## GOAL
Reproduce each record exactly.

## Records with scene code
⁂

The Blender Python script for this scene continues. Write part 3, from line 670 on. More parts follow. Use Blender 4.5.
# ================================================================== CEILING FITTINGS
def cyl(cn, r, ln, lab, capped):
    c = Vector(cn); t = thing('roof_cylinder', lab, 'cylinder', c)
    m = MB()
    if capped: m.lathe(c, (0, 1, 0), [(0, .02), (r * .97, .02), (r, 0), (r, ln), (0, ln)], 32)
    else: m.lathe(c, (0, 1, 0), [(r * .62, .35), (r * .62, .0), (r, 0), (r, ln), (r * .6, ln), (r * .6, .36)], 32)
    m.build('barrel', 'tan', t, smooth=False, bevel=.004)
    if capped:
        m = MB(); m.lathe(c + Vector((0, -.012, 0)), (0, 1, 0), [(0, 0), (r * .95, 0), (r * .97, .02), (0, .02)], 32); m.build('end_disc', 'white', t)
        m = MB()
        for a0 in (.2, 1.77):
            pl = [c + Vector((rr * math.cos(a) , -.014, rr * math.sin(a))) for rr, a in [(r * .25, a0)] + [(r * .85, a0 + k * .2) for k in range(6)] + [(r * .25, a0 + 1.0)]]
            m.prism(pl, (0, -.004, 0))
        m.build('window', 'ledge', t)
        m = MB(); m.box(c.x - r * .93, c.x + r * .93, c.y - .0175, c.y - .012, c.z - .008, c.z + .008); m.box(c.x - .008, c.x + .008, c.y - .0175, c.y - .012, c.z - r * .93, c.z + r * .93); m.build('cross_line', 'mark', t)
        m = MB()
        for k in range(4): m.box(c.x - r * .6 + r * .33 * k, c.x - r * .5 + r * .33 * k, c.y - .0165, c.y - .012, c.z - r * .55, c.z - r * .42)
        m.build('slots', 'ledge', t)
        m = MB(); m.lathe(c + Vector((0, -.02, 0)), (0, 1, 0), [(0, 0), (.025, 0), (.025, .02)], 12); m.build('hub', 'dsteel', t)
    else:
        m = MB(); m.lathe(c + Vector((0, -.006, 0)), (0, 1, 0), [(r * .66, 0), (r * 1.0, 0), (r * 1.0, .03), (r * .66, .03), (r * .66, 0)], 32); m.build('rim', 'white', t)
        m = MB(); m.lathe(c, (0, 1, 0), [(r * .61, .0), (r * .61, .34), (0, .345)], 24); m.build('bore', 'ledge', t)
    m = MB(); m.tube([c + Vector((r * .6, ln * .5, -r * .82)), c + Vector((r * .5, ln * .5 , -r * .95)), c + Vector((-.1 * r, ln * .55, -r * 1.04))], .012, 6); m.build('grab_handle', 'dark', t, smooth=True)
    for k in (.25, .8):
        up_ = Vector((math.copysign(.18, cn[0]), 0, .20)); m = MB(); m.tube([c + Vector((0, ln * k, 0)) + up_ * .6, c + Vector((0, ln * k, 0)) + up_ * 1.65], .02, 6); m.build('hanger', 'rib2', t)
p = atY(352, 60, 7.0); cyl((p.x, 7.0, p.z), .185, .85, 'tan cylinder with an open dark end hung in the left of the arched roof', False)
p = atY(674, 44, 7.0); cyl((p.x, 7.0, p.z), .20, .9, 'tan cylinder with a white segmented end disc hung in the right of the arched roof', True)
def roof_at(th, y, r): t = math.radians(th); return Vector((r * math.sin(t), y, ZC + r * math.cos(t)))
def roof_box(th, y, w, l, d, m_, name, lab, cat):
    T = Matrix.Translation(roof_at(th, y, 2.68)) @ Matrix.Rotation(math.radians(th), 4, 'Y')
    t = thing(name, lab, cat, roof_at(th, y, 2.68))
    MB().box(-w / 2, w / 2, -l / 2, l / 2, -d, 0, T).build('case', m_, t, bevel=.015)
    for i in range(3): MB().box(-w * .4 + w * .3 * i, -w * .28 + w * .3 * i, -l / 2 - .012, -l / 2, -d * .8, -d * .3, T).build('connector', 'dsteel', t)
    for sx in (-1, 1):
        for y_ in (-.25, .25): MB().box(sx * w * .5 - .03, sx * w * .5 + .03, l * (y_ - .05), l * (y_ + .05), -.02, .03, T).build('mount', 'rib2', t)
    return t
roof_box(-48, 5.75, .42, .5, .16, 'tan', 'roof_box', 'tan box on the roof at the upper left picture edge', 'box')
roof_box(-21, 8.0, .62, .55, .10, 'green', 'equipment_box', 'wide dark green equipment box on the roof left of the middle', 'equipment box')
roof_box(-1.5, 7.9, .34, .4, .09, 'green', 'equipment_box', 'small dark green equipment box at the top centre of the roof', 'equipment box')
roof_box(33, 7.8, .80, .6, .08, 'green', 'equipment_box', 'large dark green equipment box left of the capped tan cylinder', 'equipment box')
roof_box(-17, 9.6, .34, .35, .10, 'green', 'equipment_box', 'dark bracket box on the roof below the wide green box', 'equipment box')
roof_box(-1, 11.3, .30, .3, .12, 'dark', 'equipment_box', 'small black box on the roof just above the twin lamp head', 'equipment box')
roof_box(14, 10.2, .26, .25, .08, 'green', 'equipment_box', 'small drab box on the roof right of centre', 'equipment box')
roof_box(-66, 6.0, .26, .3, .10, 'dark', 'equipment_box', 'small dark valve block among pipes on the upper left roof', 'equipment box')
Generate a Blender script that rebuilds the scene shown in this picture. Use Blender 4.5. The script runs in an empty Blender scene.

⁂

## ANSWER TO THIS TASK
The Blender Python script for this scene continues. Write part 3, from line 670 on. More parts follow. Use Blender 4.5.
# ================================================================== CEILING FITTINGS
def cyl(cn, r, ln, lab, capped):
    c = Vector(cn); t = thing('roof_cylinder', lab, 'cylinder', c)
    m = MB()
    if capped: m.lathe(c, (0, 1, 0), [(0, .02), (r * .97, .02), (r, 0), (r, ln), (0, ln)], 32)
    else: m.lathe(c, (0, 1, 0), [(r * .62, .35), (r * .62, .0), (r, 0), (r, ln), (r * .6, ln), (r * .6, .36)], 32)
    m.build('barrel', 'tan', t, smooth=False, bevel=.004)
    if capped:
        m = MB(); m.lathe(c + Vector((0, -.012, 0)), (0, 1, 0), [(0, 0), (r * .95, 0), (r * .97, .02), (0, .02)], 32); m.build('end_disc', 'white', t)
        m = MB()
        for a0 in (.2, 1.77):
            pl = [c + Vector((rr * math.cos(a) , -.014, rr * math.sin(a))) for rr, a in [(r * .25, a0)] + [(r * .85, a0 + k * .2) for k in range(6)] + [(r * .25, a0 + 1.0)]]
            m.prism(pl, (0, -.004, 0))
        m.build('window', 'ledge', t)
        m = MB(); m.box(c.x - r * .93, c.x + r * .93, c.y - .0175, c.y - .012, c.z - .008, c.z + .008); m.box(c.x - .008, c.x + .008, c.y - .0175, c.y - .012, c.z - r * .93, c.z + r * .93); m.build('cross_line', 'mark', t)
        m = MB()
        for k in range(4): m.box(c.x - r * .6 + r * .33 * k, c.x - r * .5 + r * .33 * k, c.y - .0165, c.y - .012, c.z - r * .55, c.z - r * .42)
        m.build('slots', 'ledge', t)
        m = MB(); m.lathe(c + Vector((0, -.02, 0)), (0, 1, 0), [(0, 0), (.025, 0), (.025, .02)], 12); m.build('hub', 'dsteel', t)
    else:
        m = MB(); m.lathe(c + Vector((0, -.006, 0)), (0, 1, 0), [(r * .66, 0), (r * 1.0, 0), (r * 1.0, .03), (r * .66, .03), (r * .66, 0)], 32); m.build('rim', 'white', t)
        m = MB(); m.lathe(c, (0, 1, 0), [(r * .61, .0), (r * .61, .34), (0, .345)], 24); m.build('bore', 'ledge', t)
    m = MB(); m.tube([c + Vector((r * .6, ln * .5, -r * .82)), c + Vector((r * .5, ln * .5 , -r * .95)), c + Vector((-.1 * r, ln * .55, -r * 1.04))], .012, 6); m.build('grab_handle', 'dark', t, smooth=True)
    for k in (.25, .8):
        up_ = Vector((math.copysign(.18, cn[0]), 0, .20)); m = MB(); m.tube([c + Vector((0, ln * k, 0)) + up_ * .6, c + Vector((0, ln * k, 0)) + up_ * 1.65], .02, 6); m.build('hanger', 'rib2', t)
p = atY(352, 60, 7.0); cyl((p.x, 7.0, p.z), .185, .85, 'tan cylinder with an open dark end hung in the left of the arched roof', False)
p = atY(674, 44, 7.0); cyl((p.x, 7.0, p.z), .20, .9, 'tan cylinder with a white segmented end disc hung in the right of the arched roof', True)
def roof_at(th, y, r): t = math.radians(th); return Vector((r * math.sin(t), y, ZC + r * math.cos(t)))
def roof_box(th, y, w, l, d, m_, name, lab, cat):
    T = Matrix.Translation(roof_at(th, y, 2.68)) @ Matrix.Rotation(math.radians(th), 4, 'Y')
    t = thing(name, lab, cat, roof_at(th, y, 2.68))
    MB().box(-w / 2, w / 2, -l / 2, l / 2, -d, 0, T).build('case', m_, t, bevel=.015)
    for i in range(3): MB().box(-w * .4 + w * .3 * i, -w * .28 + w * .3 * i, -l / 2 - .012, -l / 2, -d * .8, -d * .3, T).build('connector', 'dsteel', t)
    for sx in (-1, 1):
        for y_ in (-.25, .25): MB().box(sx * w * .5 - .03, sx * w * .5 + .03, l * (y_ - .05), l * (y_ + .05), -.02, .03, T).build('mount', 'rib2', t)
    return t
roof_box(-48, 5.75, .42, .5, .16, 'tan', 'roof_box', 'tan box on the roof at the upper left picture edge', 'box')
roof_box(-21, 8.0, .62, .55, .10, 'green', 'equipment_box', 'wide dark green equipment box on the roof left of the middle', 'equipment box')
roof_box(-1.5, 7.9, .34, .4, .09, 'green', 'equipment_box', 'small dark green equipment box at the top centre of the roof', 'equipment box')
roof_box(33, 7.8, .80, .6, .08, 'green', 'equipment_box', 'large dark green equipment box left of the capped tan cylinder', 'equipment box')
roof_box(-17, 9.6, .34, .35, .10, 'green', 'equipment_box', 'dark bracket box on the roof below the wide green box', 'equipment box')
roof_box(-1, 11.3, .30, .3, .12, 'dark', 'equipment_box', 'small black box on the roof just above the twin lamp head', 'equipment box')
roof_box(14, 10.2, .26, .25, .08, 'green', 'equipment_box', 'small drab box on the roof right of centre', 'equipment box')
roof_box(-66, 6.0, .26, .3, .10, 'dark', 'equipment_box', 'small dark valve block among pipes on the upper left roof', 'equipment box')
Generate a Blender script that rebuilds the scene shown in this picture. Use Blender 4.5. The script runs in an empty Blender scene.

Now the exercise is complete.